Win, Lose or Draw…
A parting shot at the World Series
By Francis E. Stann
Off what was shown in the World Series – and if you were picking an all-star team of Cardinals and Red Sox players – where would Ted Williams fit into the picture?
Williams is a better hitter – he is nothing else, to be sure – than he showed in the series, when the wiry little Cardinal pitchers held him to five hits, including a gift bunt, and permitted him to drive across a single innocuous run in seven games. But if the outfield were to be picked on achievements in the series, Williams doesn’t fit into the picture at all.
By far the best outfielder was Enos (Country) Slaughter of the Cards, whom we suspect was the best in baseball all year. He can run, hit, throw and field. His throwing arm is unsurpassed. He can run like a thief and does so at all times, even after he is retired and is en route to the dugout. Slaughter digs harder in returning to the Cards’ ridiculous, splintery bench than Williams and most others do when running out base hits.
As everybody must know by now, Slaughter’s slide of home in the eighth inning won the world championship. And it stands to reason the fellow is a hitter. He led both major leagues in runs batted in.
Walker was surprise hero of classic
Slaughter’s place as the World Series right fielder must go unchallenged, but what of left field and Harry Walker? Here’s a fellow who totes a bat that looks as if it were bought from a five-and-dime store. It’s a two-tone stick of ash and apparently it was just fancy woodwork during the season because the brother of the renowned Dixie of the Dodgers – a kid brother, incidentally, who captured or wounded 29 Germans in the war – was just a banjo hitter.

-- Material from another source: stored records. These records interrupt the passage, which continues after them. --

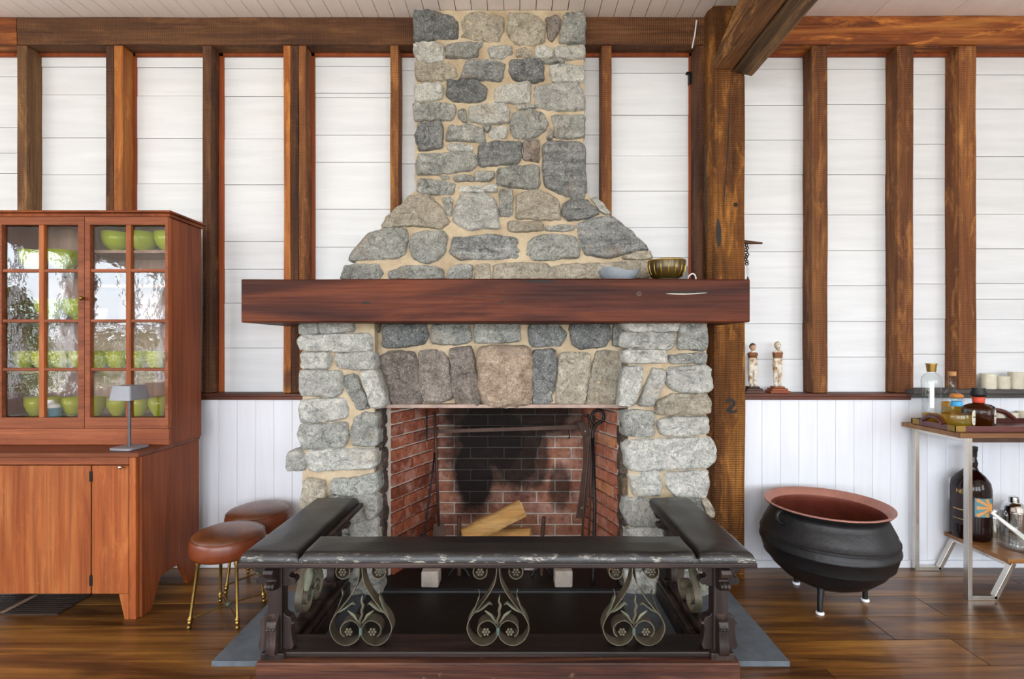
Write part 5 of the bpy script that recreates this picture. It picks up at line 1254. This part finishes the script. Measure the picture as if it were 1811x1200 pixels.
# squat amber bottle
b = empty('liquor_bottle', (2.396, 2.615, ZT), 'squat dark amber bottle with a red neck band and dark round stopper', 'bottle'); c = tuple(LOC[b])
sq = [rotp(p, math.radians(38)) for p in rrect(.061, .061, .018)]
m = MB(); n = len(sq); lv = [(.0, .9), (.008, 1), (.09, 1), (.104, .94), (.114, .72), (.119, .4), (.124, .33)]; vs = []
for z, k in lv: vs += [(c[0]+u*k, c[1]+v*k, c[2]+z) for u, v in sq]
fs = [tuple(range(n-1, -1, -1)), tuple((len(lv)-1)*n+i for i in range(n))]+[(j*n+i, j*n+(i+1) % n, (j+1)*n+(i+1) % n, (j+1)*n+i) for j in range(len(lv)-1) for i in range(n)]
build('body', m.add(vs, fs), M['amber_glass'], b, smooth=True, sharp=60)
build('neck_band', MB().lathe([(.024, .1245), (.025, .126), (.026, .15), (.022, .155)], c, 24), M['red_label'], b, smooth=True)
build('stopper', MB().lathe([(0, .1555), (.028, .156), (.034, .165), (.034, .178), (.028, .188), (.03, .192), (.028, .2), (0, .202)], c, 24), M['castiron'], b, smooth=True, sharp=60)
an = math.radians(38-90); q = (c[0]+.0615*math.cos(an), c[1]+.0615*math.sin(an)); tdx, tdy = -math.sin(an), math.cos(an)
m = MB(); ov = [(.021*abs(math.cos(a))**.7*math.copysign(1, math.cos(a)), .037*abs(math.sin(a))**.8*math.copysign(1, math.sin(a))) for a in [2*math.pi*i/24 for i in range(24)]]
off = .012
m.prism(ov, lambda u, v, a: (q[0]+tdx*(u+off)+math.cos(an)*a, q[1]+tdy*(u+off)+math.sin(an)*a, c[2]+.055+v), 0, .0012)
build('label', m, M['cream_label'], b)
q2 = (q[0]+tdx*off+math.cos(an)*.0018, q[1]+tdy*off+math.sin(an)*.0018)
text_mesh('Don Julio', .0098, (q2[0], q2[1], c[2]+.06), 'ink', b, an+math.pi/2); text_mesh('AÑEJO', .006, (q2[0], q2[1], c[2]+.036), 'red_label', b, an+math.pi/2)
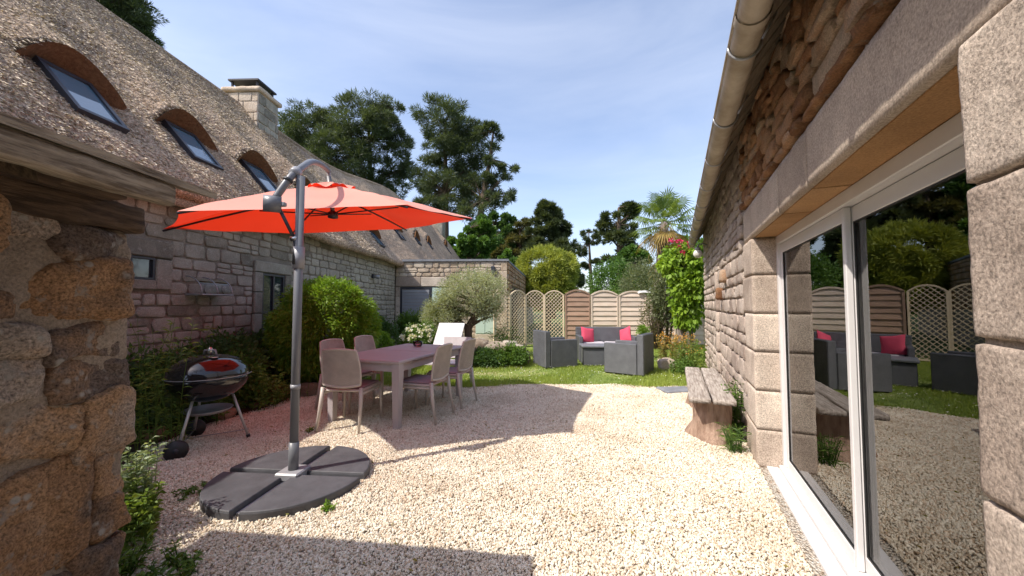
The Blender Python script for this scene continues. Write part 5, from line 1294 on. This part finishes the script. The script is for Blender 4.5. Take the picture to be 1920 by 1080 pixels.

But in the series, he was terrific. He wound up hitting .411 and he was the guy who drove across the championship run. And he was the guy who made all the spectacular catches Terry Moore didn’t make.
Over a season it would be asinine to suggest that Walker is a better man than Williams. But in the series Williams wasn’t close to this fellow.
The centerfielders, Dom DiMaggio and Moore, didn’t hit much, but the skill and determination of the 34-year-old Moore, playing with less than one good leg, were remarkable. As in the case of Williams vs. Walker, the more valuable man to a club over a stretch of time is DiMaggio. But the World Series centerfielder was Moore.
Pesky more of a ‘goat’ than Williams
In the infield there was no outstanding star, with the exception of Rudy York, the bald-headed Georgian who is part Indian, part first baseman. He outshone the brightest star in the National League constellation, Stan Musial.
There is no comparison between the first basemen, everything taken into consideration. Musial has youth, an established background and a richness of promise which are beyond recall by York. But in the series York singlehandedly won two games and Musial was little more effective than Williams.
Second base was a tossup. Bobby Doerr and Red Schoendienst played steady but not spectacular ball, and in a final analysis it remains a question of choosing between Doerr’s potential home run bat and Schoendienst’s ability to hit from both sides of the plate. Doerr had slightly the better batting record, Schoendienst was a little better afield.
Neither of the shortstops was a ball of fire, but Marty Marion of the Redbirds had to be the winner over Johnny Pesky if only because he avoided becoming the No. 1 goat of the series. Pesky was a tragic sort of a figure all during the affair, playing the worst game of shortstop since Rog Peckinpaugh in 1925. He was doomed with finality when he was holding a relay from Culberson in the final game and wondering if Slaughter had the nerve to try for home. Slaughter had.
A very definite vote for ‘The Cat’
At third base it had to be Whitey Kurowski over Pinky Higgins. Neither burned up the series, but Kurowski, in the final game doubled and scored in a 4-3 victory while Higgins left enough people stranded to start a new township.
The catcher of the series undeniably was Joe Garagiola, youngest of the participants. He’s only 20 and was so awed by his presence among so many stars that it was 50-50 whether he was going to signal for a pitch or ask somebody for an autograph. He still insists it must be a dream. … He, Joe Garagiola of St. Louis, playing in a series. … Williams talking with him as the great man batted (Ted talks to himself even in batting practice, incidentally). … George Raft, oh gosh, watching a game in Boston. … Slaughter, whom he chased down streets for a signature on a score card, thumping him on the back.
Between dreams Garagiola did very well. He batted .311 and tied a record by hitting safely four times in one game.
But the real big star was little Harry (The Cat) Brecheen, only southpaw in history to win three games in a World Series. The Cat was the difference between the two clubs, which bears out the old adage that good things come in small packages. If he were a Red Soxer there’d have been a hot tune in the Hub town last night!